**What you are asked to do:** Write out, exactly as given, every line from the one holding "What Blender Python" to the one holding "rad = math.radians", including both.
──────── Material for this task
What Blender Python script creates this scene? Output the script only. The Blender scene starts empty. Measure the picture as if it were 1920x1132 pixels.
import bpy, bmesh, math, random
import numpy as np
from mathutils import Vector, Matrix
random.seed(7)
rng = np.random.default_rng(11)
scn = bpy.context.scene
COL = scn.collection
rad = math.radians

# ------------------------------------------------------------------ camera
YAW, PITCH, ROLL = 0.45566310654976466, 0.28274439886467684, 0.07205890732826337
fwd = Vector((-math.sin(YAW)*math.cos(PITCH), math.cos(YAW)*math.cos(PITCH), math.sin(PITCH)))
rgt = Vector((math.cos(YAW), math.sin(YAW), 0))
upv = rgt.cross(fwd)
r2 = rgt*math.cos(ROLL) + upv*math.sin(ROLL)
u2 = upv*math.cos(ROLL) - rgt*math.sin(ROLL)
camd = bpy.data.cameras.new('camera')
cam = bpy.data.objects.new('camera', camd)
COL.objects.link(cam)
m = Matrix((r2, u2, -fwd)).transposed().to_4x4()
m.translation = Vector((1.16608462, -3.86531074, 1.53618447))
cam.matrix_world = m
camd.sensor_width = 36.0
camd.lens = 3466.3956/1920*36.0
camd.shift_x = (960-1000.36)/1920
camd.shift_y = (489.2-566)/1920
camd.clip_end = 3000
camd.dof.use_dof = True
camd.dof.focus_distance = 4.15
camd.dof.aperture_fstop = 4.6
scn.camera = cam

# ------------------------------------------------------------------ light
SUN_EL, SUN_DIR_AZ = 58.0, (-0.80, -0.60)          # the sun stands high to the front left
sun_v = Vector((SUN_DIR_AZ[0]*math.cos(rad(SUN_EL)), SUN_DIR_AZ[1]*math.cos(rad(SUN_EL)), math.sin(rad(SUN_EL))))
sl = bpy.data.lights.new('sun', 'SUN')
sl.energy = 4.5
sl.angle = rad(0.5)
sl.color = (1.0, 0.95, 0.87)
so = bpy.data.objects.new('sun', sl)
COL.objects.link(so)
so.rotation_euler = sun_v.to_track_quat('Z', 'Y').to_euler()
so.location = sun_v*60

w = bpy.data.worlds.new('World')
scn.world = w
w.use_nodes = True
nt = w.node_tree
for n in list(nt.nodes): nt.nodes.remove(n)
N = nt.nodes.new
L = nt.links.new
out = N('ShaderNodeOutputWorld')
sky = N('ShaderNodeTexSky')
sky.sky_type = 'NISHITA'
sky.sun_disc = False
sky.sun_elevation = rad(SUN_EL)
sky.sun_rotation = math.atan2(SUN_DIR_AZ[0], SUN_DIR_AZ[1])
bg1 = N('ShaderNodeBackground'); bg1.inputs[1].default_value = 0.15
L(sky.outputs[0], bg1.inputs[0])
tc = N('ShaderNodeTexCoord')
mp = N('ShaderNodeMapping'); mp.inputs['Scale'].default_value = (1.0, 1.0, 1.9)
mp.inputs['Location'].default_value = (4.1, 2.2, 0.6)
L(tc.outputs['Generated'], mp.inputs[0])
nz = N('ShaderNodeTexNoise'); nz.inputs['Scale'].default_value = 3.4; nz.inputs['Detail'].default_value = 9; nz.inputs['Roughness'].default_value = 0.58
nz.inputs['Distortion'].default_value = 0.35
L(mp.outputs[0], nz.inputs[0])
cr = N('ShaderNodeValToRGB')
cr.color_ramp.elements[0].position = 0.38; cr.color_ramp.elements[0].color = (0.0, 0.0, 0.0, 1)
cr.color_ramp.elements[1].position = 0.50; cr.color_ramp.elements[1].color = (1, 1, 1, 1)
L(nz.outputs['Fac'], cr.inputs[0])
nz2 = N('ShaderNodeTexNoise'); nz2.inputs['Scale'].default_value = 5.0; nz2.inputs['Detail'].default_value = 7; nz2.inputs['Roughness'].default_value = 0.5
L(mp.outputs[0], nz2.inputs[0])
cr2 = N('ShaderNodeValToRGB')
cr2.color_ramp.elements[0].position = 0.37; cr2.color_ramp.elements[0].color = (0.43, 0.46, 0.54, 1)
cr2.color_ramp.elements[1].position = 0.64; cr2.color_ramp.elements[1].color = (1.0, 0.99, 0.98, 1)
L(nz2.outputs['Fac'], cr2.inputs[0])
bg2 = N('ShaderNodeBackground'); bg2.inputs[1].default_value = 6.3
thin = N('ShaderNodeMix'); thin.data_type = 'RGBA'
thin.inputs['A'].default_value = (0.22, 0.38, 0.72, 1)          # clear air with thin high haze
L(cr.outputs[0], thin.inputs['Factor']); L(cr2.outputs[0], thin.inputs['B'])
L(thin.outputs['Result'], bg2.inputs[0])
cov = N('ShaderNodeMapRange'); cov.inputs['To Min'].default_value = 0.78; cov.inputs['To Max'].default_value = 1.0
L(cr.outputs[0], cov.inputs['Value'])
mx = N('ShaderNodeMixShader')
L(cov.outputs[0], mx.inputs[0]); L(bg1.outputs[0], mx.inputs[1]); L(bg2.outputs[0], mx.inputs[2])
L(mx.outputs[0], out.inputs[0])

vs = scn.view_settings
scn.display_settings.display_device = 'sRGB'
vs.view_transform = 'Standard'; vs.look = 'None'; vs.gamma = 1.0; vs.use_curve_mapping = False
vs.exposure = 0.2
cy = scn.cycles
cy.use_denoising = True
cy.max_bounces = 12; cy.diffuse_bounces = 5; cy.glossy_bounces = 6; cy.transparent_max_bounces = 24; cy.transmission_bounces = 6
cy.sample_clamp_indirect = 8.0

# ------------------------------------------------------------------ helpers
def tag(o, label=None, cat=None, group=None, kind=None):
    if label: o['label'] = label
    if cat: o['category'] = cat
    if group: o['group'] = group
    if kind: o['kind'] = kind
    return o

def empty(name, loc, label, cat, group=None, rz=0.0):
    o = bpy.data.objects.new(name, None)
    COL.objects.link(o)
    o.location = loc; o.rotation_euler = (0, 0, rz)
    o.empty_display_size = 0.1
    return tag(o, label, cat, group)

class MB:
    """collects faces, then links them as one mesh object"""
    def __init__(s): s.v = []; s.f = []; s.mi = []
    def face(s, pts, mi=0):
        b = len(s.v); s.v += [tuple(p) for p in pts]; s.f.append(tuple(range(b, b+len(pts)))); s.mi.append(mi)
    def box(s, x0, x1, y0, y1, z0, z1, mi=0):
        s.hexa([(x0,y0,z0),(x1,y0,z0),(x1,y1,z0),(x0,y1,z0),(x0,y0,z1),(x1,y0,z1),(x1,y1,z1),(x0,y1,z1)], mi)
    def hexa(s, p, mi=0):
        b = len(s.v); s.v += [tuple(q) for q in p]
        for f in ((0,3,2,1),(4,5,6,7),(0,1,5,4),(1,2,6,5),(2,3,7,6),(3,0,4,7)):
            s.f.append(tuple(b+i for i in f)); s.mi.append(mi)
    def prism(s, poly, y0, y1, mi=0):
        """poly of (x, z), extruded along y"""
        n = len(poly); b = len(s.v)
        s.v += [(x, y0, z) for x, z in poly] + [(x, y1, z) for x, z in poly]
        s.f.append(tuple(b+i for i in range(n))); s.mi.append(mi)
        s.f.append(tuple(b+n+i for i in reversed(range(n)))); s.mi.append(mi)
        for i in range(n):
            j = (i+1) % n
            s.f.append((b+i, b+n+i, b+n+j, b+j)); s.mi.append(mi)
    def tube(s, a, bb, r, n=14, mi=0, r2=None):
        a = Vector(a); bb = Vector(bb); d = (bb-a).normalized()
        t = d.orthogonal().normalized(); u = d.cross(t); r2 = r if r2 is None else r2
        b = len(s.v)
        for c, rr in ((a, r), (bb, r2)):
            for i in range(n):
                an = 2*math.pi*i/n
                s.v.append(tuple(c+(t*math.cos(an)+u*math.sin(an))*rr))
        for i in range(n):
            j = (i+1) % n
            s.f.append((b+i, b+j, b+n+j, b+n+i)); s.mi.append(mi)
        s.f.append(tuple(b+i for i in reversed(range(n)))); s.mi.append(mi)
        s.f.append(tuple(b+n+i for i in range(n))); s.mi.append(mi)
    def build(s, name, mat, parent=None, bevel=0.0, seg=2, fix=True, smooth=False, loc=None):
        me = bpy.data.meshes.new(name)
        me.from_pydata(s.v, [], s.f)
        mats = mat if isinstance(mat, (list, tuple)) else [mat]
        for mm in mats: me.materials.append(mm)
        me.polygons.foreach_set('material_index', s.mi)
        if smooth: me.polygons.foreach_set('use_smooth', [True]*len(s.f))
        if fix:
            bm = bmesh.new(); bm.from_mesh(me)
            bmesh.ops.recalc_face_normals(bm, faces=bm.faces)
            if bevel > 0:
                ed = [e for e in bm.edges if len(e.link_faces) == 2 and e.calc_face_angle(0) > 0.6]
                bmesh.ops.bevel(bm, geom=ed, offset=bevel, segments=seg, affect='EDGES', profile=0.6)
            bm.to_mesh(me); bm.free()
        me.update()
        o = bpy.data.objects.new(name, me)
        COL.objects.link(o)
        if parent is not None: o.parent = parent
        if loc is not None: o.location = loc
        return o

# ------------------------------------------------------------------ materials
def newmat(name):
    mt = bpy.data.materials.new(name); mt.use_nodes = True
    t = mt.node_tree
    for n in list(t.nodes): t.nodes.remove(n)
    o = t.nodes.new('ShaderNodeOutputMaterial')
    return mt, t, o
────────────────
──────── Material for this task
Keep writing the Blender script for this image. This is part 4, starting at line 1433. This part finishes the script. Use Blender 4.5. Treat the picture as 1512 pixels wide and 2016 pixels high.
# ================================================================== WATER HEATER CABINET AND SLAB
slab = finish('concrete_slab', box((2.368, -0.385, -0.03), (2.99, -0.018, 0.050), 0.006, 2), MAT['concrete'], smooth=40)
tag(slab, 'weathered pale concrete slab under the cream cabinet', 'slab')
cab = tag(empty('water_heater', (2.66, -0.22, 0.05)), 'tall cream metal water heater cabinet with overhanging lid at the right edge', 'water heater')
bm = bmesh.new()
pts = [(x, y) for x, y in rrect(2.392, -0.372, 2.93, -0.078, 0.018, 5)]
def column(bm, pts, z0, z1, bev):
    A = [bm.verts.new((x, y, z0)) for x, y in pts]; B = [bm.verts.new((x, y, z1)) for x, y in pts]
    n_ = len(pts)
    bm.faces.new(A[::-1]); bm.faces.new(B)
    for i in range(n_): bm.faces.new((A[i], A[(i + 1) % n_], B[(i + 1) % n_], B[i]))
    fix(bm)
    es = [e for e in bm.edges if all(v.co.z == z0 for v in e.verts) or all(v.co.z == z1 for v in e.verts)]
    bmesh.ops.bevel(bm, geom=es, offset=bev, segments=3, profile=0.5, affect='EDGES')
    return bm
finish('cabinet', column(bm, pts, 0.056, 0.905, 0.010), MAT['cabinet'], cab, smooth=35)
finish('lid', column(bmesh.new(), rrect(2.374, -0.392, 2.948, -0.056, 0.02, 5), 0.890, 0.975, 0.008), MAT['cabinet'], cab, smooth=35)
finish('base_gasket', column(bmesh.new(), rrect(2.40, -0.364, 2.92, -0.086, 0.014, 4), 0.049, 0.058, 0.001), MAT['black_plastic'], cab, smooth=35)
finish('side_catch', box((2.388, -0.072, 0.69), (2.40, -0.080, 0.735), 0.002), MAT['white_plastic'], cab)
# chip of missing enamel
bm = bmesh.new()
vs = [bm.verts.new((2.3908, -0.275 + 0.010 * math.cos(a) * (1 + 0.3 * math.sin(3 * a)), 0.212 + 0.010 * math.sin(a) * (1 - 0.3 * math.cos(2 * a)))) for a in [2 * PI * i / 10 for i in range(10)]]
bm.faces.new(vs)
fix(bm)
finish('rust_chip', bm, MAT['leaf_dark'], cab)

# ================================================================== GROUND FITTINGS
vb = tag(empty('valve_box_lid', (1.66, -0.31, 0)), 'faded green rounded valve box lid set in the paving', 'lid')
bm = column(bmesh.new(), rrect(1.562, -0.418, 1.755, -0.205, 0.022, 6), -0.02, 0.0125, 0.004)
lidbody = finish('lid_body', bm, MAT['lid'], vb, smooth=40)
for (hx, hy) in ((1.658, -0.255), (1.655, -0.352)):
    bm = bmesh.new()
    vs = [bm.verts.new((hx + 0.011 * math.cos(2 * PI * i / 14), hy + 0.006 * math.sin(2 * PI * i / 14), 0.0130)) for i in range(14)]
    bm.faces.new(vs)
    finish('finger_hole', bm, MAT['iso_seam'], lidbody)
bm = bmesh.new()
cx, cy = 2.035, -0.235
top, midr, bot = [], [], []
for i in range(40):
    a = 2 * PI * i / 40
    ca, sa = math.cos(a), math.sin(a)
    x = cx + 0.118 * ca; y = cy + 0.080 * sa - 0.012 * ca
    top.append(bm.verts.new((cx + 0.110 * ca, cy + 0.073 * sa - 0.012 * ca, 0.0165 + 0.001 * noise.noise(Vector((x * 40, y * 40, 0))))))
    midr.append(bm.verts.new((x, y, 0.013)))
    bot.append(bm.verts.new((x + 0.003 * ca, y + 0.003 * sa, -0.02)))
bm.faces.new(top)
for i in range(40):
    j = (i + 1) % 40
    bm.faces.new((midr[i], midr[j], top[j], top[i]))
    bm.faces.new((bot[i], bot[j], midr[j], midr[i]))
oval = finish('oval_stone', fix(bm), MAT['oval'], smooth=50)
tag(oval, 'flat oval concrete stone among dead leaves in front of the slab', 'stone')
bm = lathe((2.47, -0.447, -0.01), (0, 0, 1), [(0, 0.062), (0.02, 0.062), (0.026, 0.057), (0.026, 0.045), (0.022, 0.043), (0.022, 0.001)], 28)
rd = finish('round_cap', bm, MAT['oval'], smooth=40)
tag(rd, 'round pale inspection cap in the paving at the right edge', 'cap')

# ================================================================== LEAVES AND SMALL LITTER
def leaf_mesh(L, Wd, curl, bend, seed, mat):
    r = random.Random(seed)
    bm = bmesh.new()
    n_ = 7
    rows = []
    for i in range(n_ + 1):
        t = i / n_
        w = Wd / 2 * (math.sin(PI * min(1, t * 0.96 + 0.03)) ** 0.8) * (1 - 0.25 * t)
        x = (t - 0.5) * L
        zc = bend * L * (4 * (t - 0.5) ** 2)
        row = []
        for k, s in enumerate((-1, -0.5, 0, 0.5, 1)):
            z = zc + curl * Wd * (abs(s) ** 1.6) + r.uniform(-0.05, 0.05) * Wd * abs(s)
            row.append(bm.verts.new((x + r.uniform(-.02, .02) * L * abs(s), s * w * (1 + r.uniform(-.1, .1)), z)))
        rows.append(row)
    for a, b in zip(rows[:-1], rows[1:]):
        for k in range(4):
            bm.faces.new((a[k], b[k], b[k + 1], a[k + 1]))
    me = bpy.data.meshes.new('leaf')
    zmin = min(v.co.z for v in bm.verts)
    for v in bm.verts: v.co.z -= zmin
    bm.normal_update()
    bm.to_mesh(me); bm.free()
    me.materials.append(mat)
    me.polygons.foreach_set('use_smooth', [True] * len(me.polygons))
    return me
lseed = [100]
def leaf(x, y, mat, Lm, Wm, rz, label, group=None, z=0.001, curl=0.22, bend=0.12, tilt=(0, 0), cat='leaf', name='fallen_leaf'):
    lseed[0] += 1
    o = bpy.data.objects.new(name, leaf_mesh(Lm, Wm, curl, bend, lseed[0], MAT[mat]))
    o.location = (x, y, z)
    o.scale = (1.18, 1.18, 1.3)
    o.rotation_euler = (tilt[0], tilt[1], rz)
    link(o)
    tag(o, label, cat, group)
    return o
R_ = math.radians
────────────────
**Solution for this exercise:**
What Blender Python script creates this scene? Output the script only. The Blender scene starts empty. Measure the picture as if it were 1920x1132 pixels.
import bpy, bmesh, math, random
import numpy as np
from mathutils import Vector, Matrix
random.seed(7)
rng = np.random.default_rng(11)
scn = bpy.context.scene
COL = scn.collection
rad = math.radians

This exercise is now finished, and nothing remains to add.